Um texto de Paul Virilio
One of the major problems now facing political as well as military strategists is the phenomenon of immediacy, of instantaneity. For `real time' now takes precedence over real space, now dominates the planet. The primacy of real time, of immediacy, over space is an accomplished fact, and it is an inaugural one. A recent advert for cell phones expressed it well enough:`The earth has never been so small.' This development has the gravest consequences for our relation to the world, and for our vision of it.
There are three barriers: sound, heat and light. We have already crossed the first two - the sound barrier with supersonic and hypersonic aircraft, the heat barrier with rockets which can lift a man out of the earth's atmosphere and land him on the moon. We do not cross the third barrier, the light barrier; we collide with it. And it is this barrier of time that history now faces. The fact of having reached the light barrier, the speed of light, is a historic event, one which disorients history and also disorients the relation of human beings to the world. If that point is not stressed, then people are being disinformed, they are being lied to. For it has enormous importance. It poses a threat to geopolitics and geostrategy. It also poses a very clear threat to democracy, because democracy was tied to cities, to places.
Having attained this absolute speed, we face the prospect in the twenty-first century of the invention of a perspective based on real time, replacing the spatial perspective, the perspective based on real space, discovered by Italian artists of the quattrocento. Perhaps we forget how much the cities, politics, wars and economies of the medieval world were transformed by the invention of perspective.
Cyberspace is a new form of perspective. It is not simply the visual and auditory perspective that we know. It is a new perspective without a single precedent or reference: a tactile perspective. Seeing at a distance, hearing at a distance - such was the basis of visual and acoustic perspective. But touching at a distance, feeling at a distance, this shifts perspective into a field where it had never before applied: contact, electronic contact, tele-contact.
The development of information superhighways confronts us with a new phenomenon: disorientation. A fundamental disorientation which completes and perfects the social and financial deregulation whose baleful consequences we already know.
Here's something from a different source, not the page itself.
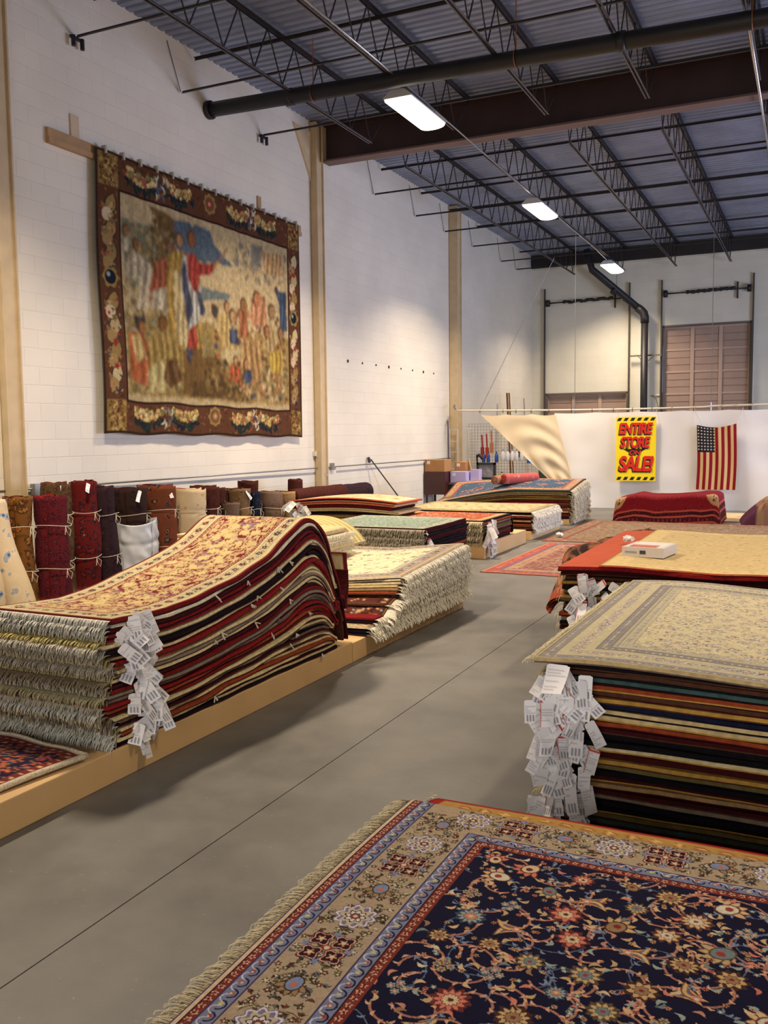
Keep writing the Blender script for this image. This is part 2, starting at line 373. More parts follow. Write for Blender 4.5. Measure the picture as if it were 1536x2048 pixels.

Perceived reality is being split into the real and the virtual, and we are getting a kind of stereo-reality, in which existence loses its reference points. To be is to be in situ, here and now, hic et nunc. But cyberspace and instantaneous, globalized information are throwing all that into total confusion. What is now underway is a disturbance of the perception of the real: a trauma. And we need to concentrate on this. Because no technology has ever been developed that has not had to struggle against its own specific negativity. The specific negativity of information superhighways is precisely this disorientation of alterity, of our relation to the other and to the world. It is quite clear that this disorientation, this `de-situation', will bring about a profound disturbance with consequences for society and, in turn, for democracy.